Exploring Substrates Activity
My students love to see the concepts that we discuss play out in front of them. I provide them with hands-on opportunities when possible to engage them further and to demonstrate some basic ideas about runoff in the exploring substrates activity.
We use three shallow containers, plastic wrap, paper towels, and a cloth towel to simulate three different ground cover types. We use black pepper as the contaminant and pour water over our “substrates” to simulate precipitation. We set up gently sloping ramps that angle into the containers, each with a different substrate covering the ramp. We sprinkle the pepper evenly across the surface of each substrate and slowly pour water over the substrates.
After contamination and precipitation are completed, we compare the amount of water that ends up in each container. Next, we look into the water to see if there is a visible difference in the amount of pepper that we can observe in each.
Depending on time constraints and teacher goals, allowing the water to evaporate as a final step provides an opportunity for students to observe part of the water cycle in action and reinforces the idea that contaminants do not evaporate with water. Afterward, students answer questions designed to get them thinking about the connections they can make, the limitations of the activity, and how the activity relates to water flow around their homes.
Eutrophication Background and Guided Inquiry
At this point in the lesson, students have seen runoff in action and have started to think about contaminants and waterways near their homes. This better allows students to buy into and contextualize the material that is delivered in the following segment.
I present basic background information regarding the process of eutrophication and the fact that human activity can impact the speed and severity of this process. Students then watch Battling the Bloom: Lake Erie and listen to Ocean Shorts: Eutrophication and answer follow-up questions.
The video Green Infrastructure for Runoff helps students better understand the problem of combined sewers and some of the latest ideas that are being used to help minimize urban runoff. Some students are unnerved to learn about combined sewers, a form of infrastructure in which sewage water and runoff are combined in the same drain. These can allow sewage to overflow directly into waterways. Students are also bothered to learn that, although there are inexpensive ways to reduce this kind of runoff, they often aren’t implemented because some consider them inconvenient.

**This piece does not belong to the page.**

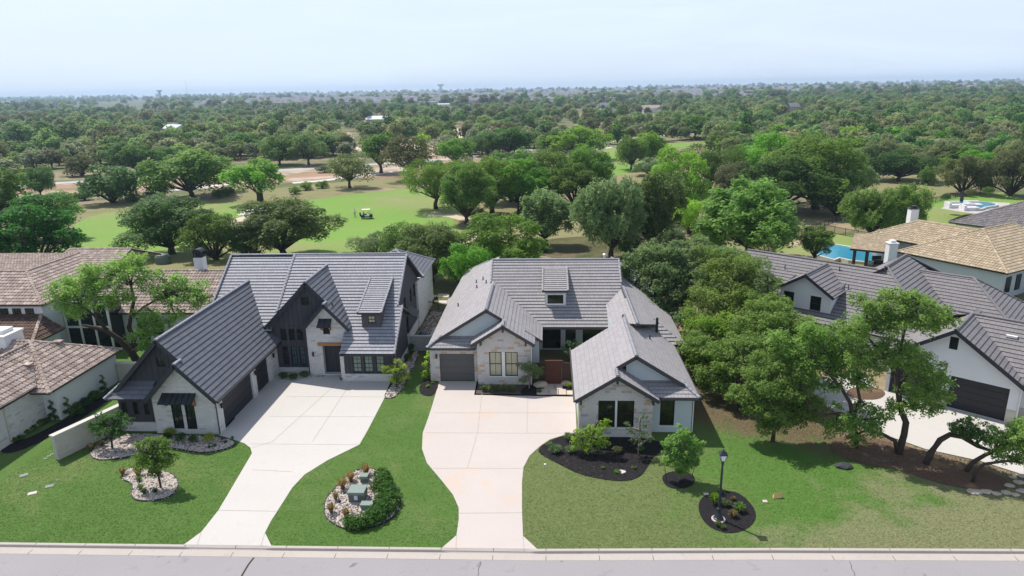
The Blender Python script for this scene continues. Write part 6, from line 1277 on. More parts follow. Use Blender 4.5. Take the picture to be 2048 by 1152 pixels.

Watershed-Mapping Activity
As a culminating activity, I ask students to put together several of the ideas we have already discussed in a setting of personal significance to them. I have the students create their own watershed maps using NJ Map’s Interactive Atlas, which help them visualize multiple factors, including farmlands and impermeable surfaces in their chosen watershed within New Jersey.
For those outside New Jersey, the American Geosciences Institute website provides links to interactive environmental maps for many individual states. Resources are also available through the United States Geological Survey’s Science Centers, some of which gather data on larger ecoregions rather than individual states.
The process of producing these maps creates an opportunity for me to work one-on-one with students and give clarifications where needed. Students share their final maps, as well as their reasoning for each layer and content choice, to help the class understand the broader picture of New Jersey’s water.
As a closing exercise, students complete the runoff post-assessment to reflect on what they learned about runoff and eutrophication. Students share that they enjoy learning about bodies of water that are familiar and important to them, and they come away with a better understanding of how the runoff process hurts local water sources.